Yo tengo mi propia lista de candidatas y candidatos, encabezada por Alfonso Sastre, el más importante dramaturgo vivo de la lengua castellana y también el más olvidado, en el que de forma excepcional -por no decir única- se conjugan el más alto nivel literario con una insobornable honradez intelectual y un irreductible compromiso político. Y, por supuesto, si no nos hubiera dejado huérfanos en 2007, su inseparable compañera y camarada, Eva Forest, encabezaría la lista a su lado.
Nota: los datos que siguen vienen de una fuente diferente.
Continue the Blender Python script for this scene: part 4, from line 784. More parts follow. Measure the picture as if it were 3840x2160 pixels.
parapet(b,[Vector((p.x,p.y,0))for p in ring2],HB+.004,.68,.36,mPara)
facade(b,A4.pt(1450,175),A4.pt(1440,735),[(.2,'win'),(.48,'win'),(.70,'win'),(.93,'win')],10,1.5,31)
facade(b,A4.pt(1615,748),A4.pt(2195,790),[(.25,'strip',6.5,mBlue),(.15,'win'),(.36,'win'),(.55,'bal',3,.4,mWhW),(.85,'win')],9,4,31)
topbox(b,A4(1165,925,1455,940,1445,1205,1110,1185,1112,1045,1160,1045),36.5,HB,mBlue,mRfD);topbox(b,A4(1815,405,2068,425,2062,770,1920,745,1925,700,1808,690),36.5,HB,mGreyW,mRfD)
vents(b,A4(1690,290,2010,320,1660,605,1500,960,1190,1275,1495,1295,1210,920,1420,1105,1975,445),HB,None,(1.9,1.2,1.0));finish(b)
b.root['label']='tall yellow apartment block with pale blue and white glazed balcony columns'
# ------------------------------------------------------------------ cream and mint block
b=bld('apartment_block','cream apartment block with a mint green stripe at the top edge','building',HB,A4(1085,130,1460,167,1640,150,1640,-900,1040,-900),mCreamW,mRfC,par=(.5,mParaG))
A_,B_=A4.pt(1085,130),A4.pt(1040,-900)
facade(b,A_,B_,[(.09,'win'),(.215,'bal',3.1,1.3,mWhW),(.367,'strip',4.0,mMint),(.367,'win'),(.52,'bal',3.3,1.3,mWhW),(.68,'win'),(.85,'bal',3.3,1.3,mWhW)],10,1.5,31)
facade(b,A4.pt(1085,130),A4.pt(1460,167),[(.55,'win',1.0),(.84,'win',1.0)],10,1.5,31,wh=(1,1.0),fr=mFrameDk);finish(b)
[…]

Pero si tenemos en cuenta también a los artistas de la política (pues a cierto nivel y practicada de cierta manera la política es un arte), no hay en ese campo otro candidato a tesoro viviente que pueda compararse a Fidel Castro, que, por una de esas hermosas coincidencias que no son del todo casuales, ha cumplido los noventa años casi a la vez que Alfonso Sastre, y como él en excelentes condiciones mentales. Y como Sastre, como los tesoros vivientes japoneses, Castro es portador de un gran bien cultural intangible; el mayor de todos y, por desgracia, uno de los más escasos: un espíritu revolucionario que nace de un profundo conocimiento de la realidad, de una reflexión poderosa y tenaz, de una visión a la vez rigurosamente científica e insobornablemente ética del mundo.

Pero además, un gran dirigente político ha de tener la meticulosidad, la paciencia y la humildad del artesano que repite una y otra vez la misma tarea en busca de la excelencia. En este sentido, lo que más he admirado siempre de Fidel es su capacidad y su voluntad de dedicar a los temas aparentemente más modestos la misma atención que a las grandes cuestiones de Estado. Oírlo hablar de un problema agrícola concreto o de las ventajas de la olla arrocera no es menos estimulante que escuchar sus profundas reflexiones morales o sus vibrantes arengas políticas.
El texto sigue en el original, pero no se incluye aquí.